O bem do Estado não é algo que o governo possa definir a seu belprazer. Seu cerne está na Constituição, nos direitos fundamentais e nos princípios do Estado de Direito. Tais princípios e direitos fundamentais são o que compõe o bem do Estado. Derivar algo mais a partir daí, como as relações teuto-americanas – declarando, assim, um ataque aos direitos fundamentais como algo de menor importância – eu considero pura e simplesmente anticonstitucional.

Merkel (e) e Obama em Washington, no início de maio: poucas menções à NSAFoto: picture-alliance/dpa

O Partido Verde alemão anunciou que entrará com processo no Tribunal Constitucional, caso não se permita que Snowden preste depoimento no pais. Quais são as chances de um processo assim?

Essa possibilidade existe, mas o Tribunal Constitucional é bastante cauteloso quando se trata de uma confrontação entre direito e política. Eu ficaria surpreso se o Tribunal se mostrar ativo e ofensivo – por exemplo, prescrevendo que o governo a conceda a Snowden um visto de entrada e demais salvo-condutos.

O parecer de um escritório de advocacia americano, realizado a pedido do governo alemão, sugere que os membros da CPI poderiam ser submetidos a processo penal pelos Estados Unidos, após terem interrogado Snowden. Quão grande é esse risco, de fato?

Não dou muito valor a pareceres encomendados, como esse. Eu acharia um absurdo submeter deputados eleitos democraticamente na Alemanha a persecução penal nos Estados Unidos, por terem cumprido seu dever de esclarecer.

Mas isso seria possível, em termos da lei?

Não acho que seja legalmente possível – se bem que os EUA já andaram fazendo coisas que não são possíveis do ponto de vista legal. Mas não consigo imaginar tal coisa, neste contexto. Seria uma afronta tão enorme! Não creio que os EUA iriam arriscar uma coisa dessas.

Como o senhor avalia a forma de a chanceler federal Angela Merkel lidar com o escândalo da NSA?

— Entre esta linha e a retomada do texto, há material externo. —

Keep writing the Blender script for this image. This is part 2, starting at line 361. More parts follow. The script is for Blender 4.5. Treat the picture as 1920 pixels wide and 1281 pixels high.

Quando veio a público que o celular dela tinha sido interceptado, de início Angela Merkel reagiu, corretamente, com severidade, dizendo ser algo inadmissível entre amigos. De lá para cá, ela vem banalizando a questão toda: não quer que esse seja um ponto de atrito com os EUA. Mas esse recuo está errado. A Alemanha e os Estados Unidos são parceiros na aliança ocidental: também entre bons parceiros é preciso deixar claro quando algo deixa de ser aceitável. Eu acho errado o governo federal se recusar a ouvir Snowden, e portar isso praticamente como um presente, durante a visita de Merkel aos EUA.